The premise is simple enough: an actor arrives late to a sound studio to record an audiobook. The job is vague. The script is unfamiliar. Nothing appears overtly wrong. The play allows that normality to settle before it begins, which is what makes the shift that follows so effective.

The sound design works gradually, almost cautiously. There is no obvious moment where it announces itself. Instead, it begins to alter your relationship to the space around you. Distances feel less stable. Perspective narrows. By the time you recognise that something is off, it has become difficult to tell what belongs to the room and what your own imagination has started to supply.
George Blagden’s performance is central to this restraint. He keeps everything contained, grounded in a recognisable reality, resisting the temptation to signal fear before it is unavoidable. What you watch is not panic, but concentration under pressure. When that control begins to slip, it feels earned rather than engineered.

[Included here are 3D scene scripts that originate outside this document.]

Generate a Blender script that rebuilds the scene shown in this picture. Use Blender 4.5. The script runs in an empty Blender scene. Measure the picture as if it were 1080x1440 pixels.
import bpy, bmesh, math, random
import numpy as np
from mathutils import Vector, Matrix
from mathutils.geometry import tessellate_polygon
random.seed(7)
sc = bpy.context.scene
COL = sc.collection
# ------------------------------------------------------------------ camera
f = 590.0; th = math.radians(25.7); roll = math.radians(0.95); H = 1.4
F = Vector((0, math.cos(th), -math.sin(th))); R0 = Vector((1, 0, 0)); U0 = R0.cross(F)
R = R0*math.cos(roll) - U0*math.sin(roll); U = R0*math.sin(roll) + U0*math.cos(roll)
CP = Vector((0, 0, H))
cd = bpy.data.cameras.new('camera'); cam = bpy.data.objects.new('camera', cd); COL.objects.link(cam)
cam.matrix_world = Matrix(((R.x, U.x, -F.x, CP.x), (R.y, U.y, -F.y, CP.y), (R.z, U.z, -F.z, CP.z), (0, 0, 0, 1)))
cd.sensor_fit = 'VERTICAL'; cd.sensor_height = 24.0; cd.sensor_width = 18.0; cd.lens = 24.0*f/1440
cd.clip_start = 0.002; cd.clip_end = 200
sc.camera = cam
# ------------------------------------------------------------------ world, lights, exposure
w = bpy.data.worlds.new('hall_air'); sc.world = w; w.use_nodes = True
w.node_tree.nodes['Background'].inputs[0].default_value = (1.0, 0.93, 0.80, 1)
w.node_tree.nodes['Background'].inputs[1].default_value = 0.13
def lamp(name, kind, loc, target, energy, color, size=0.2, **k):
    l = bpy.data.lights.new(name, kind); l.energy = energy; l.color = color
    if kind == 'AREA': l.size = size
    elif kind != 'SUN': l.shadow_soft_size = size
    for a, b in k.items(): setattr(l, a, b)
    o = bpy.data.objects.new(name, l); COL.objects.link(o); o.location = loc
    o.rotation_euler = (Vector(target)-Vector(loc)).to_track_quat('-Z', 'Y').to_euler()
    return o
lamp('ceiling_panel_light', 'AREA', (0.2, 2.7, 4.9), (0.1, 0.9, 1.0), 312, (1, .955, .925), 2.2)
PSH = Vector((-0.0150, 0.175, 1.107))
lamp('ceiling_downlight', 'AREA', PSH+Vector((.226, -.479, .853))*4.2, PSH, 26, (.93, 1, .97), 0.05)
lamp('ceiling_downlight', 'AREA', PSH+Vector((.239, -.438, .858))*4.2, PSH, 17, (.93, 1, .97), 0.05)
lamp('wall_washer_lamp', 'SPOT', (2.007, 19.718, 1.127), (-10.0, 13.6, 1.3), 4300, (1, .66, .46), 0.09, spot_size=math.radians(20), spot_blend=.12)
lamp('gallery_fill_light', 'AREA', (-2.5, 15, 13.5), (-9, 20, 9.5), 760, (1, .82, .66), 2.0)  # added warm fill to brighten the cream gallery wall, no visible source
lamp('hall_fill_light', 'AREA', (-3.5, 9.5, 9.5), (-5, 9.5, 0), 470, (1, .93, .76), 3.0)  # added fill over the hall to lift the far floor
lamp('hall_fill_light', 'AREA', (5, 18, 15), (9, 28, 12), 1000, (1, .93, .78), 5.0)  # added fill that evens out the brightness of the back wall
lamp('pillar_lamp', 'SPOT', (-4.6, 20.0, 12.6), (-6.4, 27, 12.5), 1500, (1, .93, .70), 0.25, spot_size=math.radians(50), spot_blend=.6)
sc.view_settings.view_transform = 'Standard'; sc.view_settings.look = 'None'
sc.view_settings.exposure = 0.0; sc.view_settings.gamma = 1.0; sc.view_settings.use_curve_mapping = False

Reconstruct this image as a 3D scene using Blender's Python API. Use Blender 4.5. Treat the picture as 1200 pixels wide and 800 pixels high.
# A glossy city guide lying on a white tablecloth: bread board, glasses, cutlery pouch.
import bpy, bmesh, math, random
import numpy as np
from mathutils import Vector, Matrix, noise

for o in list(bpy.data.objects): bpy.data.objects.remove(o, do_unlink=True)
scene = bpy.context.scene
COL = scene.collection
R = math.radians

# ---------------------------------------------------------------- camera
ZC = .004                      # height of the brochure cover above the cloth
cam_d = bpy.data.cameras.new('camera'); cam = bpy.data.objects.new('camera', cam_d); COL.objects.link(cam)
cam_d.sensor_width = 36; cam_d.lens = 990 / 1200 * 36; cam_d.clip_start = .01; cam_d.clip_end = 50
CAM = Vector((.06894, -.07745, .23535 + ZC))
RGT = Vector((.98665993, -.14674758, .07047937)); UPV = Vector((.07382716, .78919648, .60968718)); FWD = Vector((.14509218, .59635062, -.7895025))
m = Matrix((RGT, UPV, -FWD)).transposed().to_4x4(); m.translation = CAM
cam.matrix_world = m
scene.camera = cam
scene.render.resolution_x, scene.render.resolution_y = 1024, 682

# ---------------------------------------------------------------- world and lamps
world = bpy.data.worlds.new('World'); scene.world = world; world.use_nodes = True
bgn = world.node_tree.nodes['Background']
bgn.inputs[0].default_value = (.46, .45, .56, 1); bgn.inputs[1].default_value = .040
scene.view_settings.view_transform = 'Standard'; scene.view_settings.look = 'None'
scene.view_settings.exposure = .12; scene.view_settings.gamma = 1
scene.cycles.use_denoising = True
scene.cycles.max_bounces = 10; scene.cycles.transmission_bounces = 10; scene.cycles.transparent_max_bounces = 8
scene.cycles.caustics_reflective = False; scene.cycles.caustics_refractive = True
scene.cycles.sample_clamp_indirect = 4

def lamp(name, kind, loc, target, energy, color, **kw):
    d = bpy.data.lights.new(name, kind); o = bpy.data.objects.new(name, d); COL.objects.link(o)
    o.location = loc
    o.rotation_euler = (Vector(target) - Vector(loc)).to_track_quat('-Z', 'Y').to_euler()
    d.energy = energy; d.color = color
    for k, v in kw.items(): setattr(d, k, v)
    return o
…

Jonathan Livingstone provides a counterweight that is both steady and faintly unsettling. There is warmth in his presence, but also a looseness around the edges that never quite resolves. The relationship between the two men anchors the piece. However strange the experience becomes, it remains rooted in human interaction rather than drifting into technical display.
At the press performance, two people left the auditorium almost immediately after the first surprise appeared. They did not wait for escalation or explanation. They simply went. I found that response telling. The moment itself is not graphic. What unsettles me is the old-school horror anticipation, the suggestion of what might follow, and the sense that the play is happy to let the audience do that work for itself.


This is where the production shows real confidence. It belongs to an older tradition of horror, one that relies on narrative control rather than spectacle. There is no interest in blood or gore. Instead, the fear comes from how carefully the story unfolds, and from the gradual realisation that you are not simply observing it. Your attention, your reactions, and your assumptions are all part of the mechanism.
Jamie Armitage’s direction reflects that discipline. Moments are allowed to sit and the studio setting includes very little, leaving space for the audience’s imagination to fill in what is not shown.
As the play progresses, the boundary between listener and participant becomes increasingly thin. You begin to understand that the story is not simply being delivered to you. It is being shaped by you, whether you want that responsibility or not.
This will not be a comfortable experience for everyone. The content warning should be taken seriously, particularly by those for whom immersive sound heightens anxiety. But for audiences interested in horror that prioritises storytelling, restraint, and imagination over endurance, A Ghost In Your Ear is a rare and carefully constructed piece of work.

You leave noticing how different the room feels once the headphones come off, and how long it takes before that sense of certainty returns.